[Begin Input for this task]

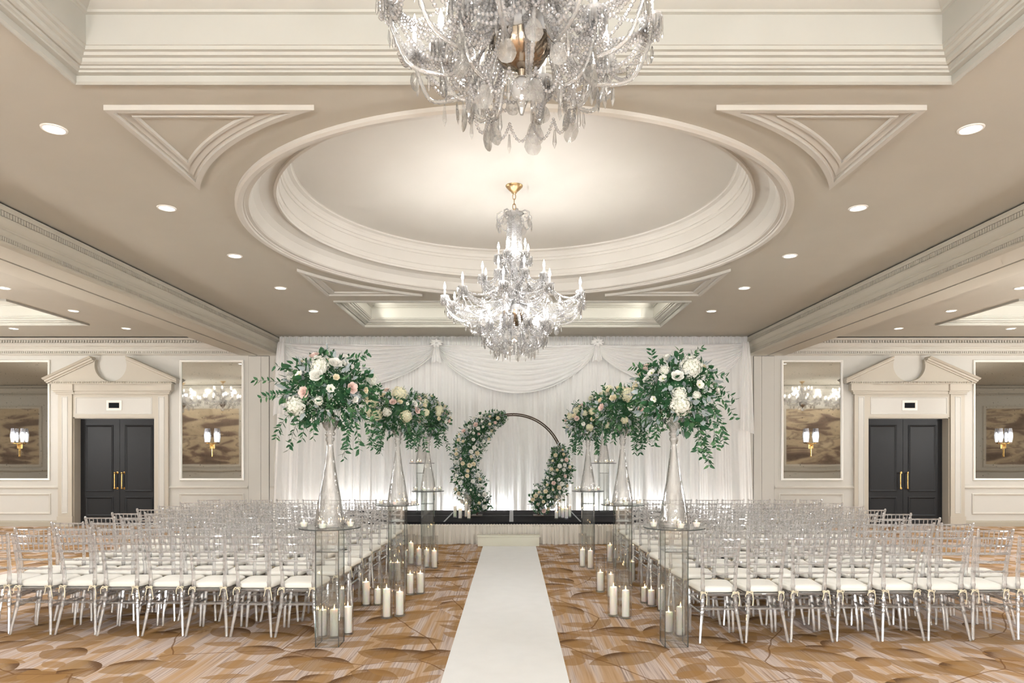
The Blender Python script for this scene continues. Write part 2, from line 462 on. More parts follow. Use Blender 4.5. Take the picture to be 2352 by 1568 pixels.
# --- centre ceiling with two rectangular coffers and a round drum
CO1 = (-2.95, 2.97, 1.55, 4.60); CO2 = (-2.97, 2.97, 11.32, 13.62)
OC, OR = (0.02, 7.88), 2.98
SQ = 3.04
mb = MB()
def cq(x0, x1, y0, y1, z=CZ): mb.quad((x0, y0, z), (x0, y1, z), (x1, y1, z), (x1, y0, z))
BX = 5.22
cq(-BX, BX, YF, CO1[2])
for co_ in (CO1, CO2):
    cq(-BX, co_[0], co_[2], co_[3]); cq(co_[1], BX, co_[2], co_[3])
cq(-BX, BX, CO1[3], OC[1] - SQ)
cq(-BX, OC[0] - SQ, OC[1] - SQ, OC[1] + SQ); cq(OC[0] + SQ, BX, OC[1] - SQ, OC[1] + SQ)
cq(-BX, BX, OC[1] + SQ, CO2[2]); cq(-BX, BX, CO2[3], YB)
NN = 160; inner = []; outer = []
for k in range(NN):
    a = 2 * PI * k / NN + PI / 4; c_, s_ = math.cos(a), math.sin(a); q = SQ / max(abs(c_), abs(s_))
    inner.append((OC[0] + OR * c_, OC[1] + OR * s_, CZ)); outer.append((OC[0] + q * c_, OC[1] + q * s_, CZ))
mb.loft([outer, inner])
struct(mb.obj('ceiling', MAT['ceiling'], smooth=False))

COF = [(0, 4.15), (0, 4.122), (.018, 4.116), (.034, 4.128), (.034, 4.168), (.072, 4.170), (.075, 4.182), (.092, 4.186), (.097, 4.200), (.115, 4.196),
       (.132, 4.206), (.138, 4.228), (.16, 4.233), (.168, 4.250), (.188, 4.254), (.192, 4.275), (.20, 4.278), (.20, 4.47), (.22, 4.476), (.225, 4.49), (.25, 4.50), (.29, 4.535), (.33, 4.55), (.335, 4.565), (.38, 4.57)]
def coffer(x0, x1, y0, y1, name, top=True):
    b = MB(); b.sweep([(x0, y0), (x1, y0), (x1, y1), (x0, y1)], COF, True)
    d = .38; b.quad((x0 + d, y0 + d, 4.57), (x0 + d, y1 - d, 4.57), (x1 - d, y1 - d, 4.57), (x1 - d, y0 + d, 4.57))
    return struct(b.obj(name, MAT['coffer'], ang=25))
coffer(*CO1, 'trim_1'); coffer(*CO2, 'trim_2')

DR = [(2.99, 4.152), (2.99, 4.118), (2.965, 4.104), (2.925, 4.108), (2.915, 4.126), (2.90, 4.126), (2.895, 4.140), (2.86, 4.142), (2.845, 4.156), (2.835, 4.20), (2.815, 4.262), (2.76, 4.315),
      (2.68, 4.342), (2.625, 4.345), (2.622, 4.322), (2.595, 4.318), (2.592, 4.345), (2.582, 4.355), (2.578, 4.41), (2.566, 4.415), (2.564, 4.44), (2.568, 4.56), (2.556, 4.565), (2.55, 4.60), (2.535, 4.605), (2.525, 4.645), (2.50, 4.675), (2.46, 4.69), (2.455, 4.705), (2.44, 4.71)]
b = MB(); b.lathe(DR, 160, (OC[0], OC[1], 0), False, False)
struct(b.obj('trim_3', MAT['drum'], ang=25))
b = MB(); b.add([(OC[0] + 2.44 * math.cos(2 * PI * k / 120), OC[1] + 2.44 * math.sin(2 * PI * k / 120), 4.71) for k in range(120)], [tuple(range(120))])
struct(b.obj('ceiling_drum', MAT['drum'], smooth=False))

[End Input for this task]
[Begin Input for this task]

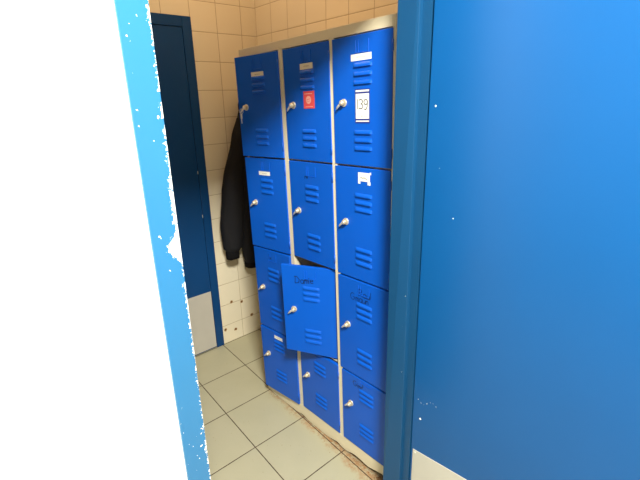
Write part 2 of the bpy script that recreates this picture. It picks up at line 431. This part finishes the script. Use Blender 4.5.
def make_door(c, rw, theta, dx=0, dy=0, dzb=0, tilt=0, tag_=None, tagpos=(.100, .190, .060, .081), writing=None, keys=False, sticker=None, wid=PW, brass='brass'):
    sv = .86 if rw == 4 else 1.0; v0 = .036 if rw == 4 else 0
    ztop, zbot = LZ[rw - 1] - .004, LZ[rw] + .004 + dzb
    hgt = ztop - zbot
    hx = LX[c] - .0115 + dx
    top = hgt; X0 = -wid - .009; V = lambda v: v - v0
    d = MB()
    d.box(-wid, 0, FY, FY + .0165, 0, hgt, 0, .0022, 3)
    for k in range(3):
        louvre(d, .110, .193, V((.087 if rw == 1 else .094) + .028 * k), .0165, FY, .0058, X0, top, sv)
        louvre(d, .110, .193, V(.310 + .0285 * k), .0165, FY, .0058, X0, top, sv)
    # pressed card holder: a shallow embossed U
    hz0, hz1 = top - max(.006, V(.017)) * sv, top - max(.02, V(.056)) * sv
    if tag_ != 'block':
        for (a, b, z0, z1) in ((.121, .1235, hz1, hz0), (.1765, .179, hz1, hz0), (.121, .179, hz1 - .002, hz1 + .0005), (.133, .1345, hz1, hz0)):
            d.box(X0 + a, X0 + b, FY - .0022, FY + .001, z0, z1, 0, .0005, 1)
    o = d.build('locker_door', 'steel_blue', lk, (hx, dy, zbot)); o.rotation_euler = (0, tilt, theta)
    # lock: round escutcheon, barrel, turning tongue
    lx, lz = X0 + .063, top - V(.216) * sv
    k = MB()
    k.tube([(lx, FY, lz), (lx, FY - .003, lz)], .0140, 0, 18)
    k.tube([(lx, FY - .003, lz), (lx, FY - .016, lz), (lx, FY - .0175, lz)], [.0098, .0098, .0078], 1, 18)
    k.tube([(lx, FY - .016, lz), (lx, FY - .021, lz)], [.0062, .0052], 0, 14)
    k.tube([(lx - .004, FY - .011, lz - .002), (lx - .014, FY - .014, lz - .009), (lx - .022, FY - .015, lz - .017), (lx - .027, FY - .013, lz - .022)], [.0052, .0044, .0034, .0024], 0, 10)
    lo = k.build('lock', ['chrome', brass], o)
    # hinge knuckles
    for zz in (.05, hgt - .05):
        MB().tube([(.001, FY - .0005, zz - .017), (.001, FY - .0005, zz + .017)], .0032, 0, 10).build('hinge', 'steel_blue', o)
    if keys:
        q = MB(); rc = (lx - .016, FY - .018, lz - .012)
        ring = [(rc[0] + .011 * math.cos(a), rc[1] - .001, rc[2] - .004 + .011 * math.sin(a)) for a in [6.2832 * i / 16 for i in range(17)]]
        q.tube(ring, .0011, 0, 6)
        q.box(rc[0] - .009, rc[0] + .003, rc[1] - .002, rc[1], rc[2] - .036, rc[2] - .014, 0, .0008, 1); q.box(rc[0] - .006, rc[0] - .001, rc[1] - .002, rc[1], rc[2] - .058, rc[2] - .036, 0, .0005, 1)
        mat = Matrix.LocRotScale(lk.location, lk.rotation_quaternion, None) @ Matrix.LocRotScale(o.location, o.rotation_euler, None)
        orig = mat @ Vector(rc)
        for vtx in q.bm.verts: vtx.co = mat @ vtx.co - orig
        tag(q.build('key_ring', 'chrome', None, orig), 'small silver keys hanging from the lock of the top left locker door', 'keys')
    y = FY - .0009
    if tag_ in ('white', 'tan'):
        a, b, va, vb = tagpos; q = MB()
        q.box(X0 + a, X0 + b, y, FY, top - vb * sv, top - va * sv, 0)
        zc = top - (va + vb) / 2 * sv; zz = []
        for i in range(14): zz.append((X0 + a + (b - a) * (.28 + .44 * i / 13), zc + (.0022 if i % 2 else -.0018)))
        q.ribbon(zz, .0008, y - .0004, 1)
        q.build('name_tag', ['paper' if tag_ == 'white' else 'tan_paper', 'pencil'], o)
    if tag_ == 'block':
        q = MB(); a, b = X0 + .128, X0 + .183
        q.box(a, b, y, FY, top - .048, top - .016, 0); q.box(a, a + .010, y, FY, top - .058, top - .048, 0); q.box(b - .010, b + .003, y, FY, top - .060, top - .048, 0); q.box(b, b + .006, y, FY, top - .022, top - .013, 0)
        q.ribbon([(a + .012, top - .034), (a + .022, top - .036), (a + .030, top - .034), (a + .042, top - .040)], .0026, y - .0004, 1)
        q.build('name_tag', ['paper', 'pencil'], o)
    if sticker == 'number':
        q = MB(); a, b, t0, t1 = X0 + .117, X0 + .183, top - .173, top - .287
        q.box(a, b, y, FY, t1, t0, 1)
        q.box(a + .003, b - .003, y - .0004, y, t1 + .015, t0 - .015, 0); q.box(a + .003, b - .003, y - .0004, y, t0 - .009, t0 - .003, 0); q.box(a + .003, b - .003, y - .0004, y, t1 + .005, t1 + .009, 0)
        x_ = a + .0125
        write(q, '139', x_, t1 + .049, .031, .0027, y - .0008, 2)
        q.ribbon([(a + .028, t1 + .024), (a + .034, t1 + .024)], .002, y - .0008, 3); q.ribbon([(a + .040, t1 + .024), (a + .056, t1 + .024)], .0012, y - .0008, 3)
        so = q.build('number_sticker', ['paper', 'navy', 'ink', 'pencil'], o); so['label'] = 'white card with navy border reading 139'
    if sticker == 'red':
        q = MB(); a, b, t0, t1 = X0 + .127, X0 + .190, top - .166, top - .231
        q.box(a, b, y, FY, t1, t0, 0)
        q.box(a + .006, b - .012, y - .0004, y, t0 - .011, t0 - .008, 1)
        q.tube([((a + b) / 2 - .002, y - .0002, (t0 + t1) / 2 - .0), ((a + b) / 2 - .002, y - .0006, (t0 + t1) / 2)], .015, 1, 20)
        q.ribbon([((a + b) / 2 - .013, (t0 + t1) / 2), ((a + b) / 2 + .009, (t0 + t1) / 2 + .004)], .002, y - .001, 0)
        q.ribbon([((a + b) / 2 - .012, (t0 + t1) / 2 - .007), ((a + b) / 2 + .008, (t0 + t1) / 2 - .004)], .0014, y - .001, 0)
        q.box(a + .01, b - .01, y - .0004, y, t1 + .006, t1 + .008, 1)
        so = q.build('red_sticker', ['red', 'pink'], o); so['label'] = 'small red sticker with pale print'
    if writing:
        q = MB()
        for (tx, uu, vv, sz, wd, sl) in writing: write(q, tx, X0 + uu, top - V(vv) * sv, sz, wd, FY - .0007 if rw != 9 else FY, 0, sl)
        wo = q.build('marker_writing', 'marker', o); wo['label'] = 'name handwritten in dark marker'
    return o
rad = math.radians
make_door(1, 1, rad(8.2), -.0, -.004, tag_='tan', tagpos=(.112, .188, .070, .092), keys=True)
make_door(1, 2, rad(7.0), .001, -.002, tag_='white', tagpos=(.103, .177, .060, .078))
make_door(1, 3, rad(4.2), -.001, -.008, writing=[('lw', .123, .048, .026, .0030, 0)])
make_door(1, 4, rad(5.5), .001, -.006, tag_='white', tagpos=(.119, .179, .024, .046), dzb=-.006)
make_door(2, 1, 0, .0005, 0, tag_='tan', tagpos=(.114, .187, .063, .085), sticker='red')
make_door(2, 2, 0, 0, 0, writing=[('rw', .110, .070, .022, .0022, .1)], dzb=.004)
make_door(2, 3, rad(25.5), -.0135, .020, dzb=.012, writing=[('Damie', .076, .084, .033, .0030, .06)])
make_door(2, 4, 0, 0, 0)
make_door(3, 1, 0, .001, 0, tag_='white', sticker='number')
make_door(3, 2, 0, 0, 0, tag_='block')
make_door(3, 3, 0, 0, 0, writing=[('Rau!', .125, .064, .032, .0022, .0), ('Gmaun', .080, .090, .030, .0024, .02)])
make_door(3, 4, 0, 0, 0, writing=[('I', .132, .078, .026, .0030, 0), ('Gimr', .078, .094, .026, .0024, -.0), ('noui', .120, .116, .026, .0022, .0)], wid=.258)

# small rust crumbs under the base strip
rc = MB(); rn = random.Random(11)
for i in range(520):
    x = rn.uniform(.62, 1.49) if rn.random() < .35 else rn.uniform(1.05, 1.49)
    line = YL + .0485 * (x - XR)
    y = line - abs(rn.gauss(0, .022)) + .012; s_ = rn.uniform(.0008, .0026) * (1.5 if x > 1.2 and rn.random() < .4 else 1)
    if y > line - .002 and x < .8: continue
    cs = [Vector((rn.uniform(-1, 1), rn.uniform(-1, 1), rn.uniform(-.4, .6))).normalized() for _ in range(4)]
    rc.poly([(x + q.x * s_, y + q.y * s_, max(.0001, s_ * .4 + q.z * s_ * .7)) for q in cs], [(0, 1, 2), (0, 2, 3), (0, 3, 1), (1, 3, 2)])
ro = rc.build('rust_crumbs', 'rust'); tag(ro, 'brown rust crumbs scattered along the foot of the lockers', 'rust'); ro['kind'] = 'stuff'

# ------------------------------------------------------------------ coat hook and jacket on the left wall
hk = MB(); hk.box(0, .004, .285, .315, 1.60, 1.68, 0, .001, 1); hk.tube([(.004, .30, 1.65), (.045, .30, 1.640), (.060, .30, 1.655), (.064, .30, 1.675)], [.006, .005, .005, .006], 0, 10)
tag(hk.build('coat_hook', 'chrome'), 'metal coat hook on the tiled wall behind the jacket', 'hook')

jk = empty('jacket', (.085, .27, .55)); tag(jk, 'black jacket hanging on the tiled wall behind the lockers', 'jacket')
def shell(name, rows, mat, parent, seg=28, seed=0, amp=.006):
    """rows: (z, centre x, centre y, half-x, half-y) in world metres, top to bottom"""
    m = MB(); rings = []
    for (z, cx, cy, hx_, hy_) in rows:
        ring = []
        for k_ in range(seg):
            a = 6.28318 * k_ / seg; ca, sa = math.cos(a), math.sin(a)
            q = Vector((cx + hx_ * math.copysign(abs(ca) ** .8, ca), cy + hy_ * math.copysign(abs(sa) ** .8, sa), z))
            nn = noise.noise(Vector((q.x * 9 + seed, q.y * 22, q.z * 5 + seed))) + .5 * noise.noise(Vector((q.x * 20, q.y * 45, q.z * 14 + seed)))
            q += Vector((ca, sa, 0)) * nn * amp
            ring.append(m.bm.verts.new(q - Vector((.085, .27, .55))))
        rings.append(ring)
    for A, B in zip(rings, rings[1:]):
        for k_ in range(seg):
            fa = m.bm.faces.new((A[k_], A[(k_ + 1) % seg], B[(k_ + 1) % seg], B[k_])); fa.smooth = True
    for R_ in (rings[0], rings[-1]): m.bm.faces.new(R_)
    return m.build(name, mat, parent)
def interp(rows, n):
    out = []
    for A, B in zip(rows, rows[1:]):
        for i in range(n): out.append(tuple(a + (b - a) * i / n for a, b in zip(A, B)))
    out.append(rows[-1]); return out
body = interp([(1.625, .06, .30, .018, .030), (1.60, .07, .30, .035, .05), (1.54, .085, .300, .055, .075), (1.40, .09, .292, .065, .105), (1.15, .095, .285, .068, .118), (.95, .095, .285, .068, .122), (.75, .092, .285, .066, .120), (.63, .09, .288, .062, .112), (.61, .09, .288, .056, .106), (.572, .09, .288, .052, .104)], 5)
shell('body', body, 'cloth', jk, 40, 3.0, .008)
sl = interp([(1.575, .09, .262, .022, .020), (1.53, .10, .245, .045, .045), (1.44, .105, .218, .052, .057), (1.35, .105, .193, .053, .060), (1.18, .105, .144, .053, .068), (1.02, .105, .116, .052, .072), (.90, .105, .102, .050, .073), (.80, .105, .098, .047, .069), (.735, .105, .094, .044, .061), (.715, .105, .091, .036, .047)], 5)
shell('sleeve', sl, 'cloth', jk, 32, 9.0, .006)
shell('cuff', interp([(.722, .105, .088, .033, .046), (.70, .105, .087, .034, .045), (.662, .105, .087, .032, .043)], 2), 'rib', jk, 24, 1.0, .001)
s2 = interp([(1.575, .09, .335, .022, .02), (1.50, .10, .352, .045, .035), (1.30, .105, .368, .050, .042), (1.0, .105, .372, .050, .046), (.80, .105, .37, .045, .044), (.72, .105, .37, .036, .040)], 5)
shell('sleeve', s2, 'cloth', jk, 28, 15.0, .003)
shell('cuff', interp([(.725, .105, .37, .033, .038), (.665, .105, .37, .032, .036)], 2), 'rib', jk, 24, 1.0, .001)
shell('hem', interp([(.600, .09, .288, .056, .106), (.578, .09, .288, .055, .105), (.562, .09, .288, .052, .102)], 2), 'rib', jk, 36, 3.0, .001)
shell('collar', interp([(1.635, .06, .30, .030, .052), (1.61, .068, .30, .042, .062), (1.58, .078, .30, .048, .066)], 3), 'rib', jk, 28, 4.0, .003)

[End Input for this task]

» Aim: Read through the lines above and collect those that contain the string "script".

» Written reply:
The Blender Python script for this scene continues. Write part 2, from line 462 on. More parts follow. Use Blender 4.5. Take the picture to be 2352 by 1568 pixels.
Write part 2 of the bpy script that recreates this picture. It picks up at line 431. This part finishes the script. Use Blender 4.5.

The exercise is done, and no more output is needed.